=== MATERIAL ===
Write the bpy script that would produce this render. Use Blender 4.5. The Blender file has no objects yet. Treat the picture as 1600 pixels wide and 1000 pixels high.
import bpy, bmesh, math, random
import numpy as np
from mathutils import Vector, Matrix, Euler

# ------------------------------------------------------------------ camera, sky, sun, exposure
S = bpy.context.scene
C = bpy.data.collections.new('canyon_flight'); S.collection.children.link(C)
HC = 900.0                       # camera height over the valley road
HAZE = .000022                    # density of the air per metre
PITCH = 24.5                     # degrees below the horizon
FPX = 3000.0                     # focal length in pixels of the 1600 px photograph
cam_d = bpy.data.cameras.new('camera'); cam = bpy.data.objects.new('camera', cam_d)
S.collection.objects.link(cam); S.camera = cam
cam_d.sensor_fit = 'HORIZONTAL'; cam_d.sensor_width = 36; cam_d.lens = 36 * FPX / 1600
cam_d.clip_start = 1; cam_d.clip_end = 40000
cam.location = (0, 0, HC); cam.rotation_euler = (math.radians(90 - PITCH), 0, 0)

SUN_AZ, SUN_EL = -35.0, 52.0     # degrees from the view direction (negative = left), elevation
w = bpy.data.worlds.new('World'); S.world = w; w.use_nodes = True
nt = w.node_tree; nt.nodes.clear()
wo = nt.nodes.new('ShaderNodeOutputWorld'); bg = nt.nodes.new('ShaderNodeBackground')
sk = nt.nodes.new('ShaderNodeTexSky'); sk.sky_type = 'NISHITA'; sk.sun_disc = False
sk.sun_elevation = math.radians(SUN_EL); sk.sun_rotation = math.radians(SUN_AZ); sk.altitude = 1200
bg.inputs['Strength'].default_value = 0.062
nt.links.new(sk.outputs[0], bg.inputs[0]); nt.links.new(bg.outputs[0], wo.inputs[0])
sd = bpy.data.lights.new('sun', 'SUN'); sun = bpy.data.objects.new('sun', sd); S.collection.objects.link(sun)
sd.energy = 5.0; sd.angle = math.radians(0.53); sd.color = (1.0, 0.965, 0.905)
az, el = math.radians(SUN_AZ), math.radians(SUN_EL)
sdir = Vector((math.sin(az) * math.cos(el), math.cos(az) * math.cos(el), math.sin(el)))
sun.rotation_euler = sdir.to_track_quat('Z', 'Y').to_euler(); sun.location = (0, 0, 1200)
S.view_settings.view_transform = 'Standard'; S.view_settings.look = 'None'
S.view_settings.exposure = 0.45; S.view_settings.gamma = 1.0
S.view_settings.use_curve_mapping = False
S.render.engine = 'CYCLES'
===
• WHAT THE TASK ASKS
Your task is to quote the lines above, beginning with the first and ending with the one that holds "from mathutils import Vector, Matrix, Euler".

• TASK OUTPUT
Write the bpy script that would produce this render. Use Blender 4.5. The Blender file has no objects yet. Treat the picture as 1600 pixels wide and 1000 pixels high.
import bpy, bmesh, math, random
import numpy as np
from mathutils import Vector, Matrix, Euler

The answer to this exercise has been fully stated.